Judge Petrich of the Court of Appeals, in his dissent, stated at page 663: "The majority's concern of a ``windfall' to the plaintiff is misplaced. In my view, the majority, by its opinion, grants a ``windfall' to the ``wrongdoer,' the tenant who breached the lease agreement." We agree.
Under this analysis, we do not find it necessary to extend the collateral source rule to the contract area to resolve this matter.
We reverse the Court of Appeals and reinstate the trial court judgment.
BRACHTENBACH, C.J., ROSELLINI, UTTER, DOLLIVER, WILLIAMS, and DIMMICK, JJ., and BEVER, J. Pro Tem., concur.
[1] Page 55 of the Report of Proceedings states:
"MR. STRITMATTER: Okay. The only other thing is we feel that there should be included in the findings and conclusions the Court's factual basis, if necessary, and the Court's legal conclusion that Exhibit 4 does not limit the damages to $5000, because we think that's an important conclusion that the Court has made and that we think is important to the determination by the Court and is properly in the findings and conclusion of the Court.
"THE COURT: That's a negative conclusion, and I don't think I am called upon to make negative findings and conclusions.
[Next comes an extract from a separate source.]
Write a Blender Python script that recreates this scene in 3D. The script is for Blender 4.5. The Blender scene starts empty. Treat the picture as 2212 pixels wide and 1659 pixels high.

"MR. STRITMATTER: All right. Well, I think the record has been made to the effect
"THE COURT: I mean I would have certainly no objection to making a finding that that agreement, for whatever it's worth, was in fact entered into, but I don't think it's necessary to make any negative conclusions from it.
"MR. STRITMATTER: All right.
"THE COURT: If that made any difference, but I don't think you're going to have a problem if you appeal as far as getting that question before the court. Do you?
"MR. STRITMATTER: I hope not, Judge. I had one case a few years ago where I got knocked down on a procedural thing like this and I have been very nervous ever since whenever I am preparing a record for potential appeal. I think the Court has made its feelings known right now and its decision known, and that should show the Court of Appeals what the trial court has done. Thank you very much."
This discussion alone shows that the issue of the impact of the supplemental agreement was considered by both parties and the judge at trial.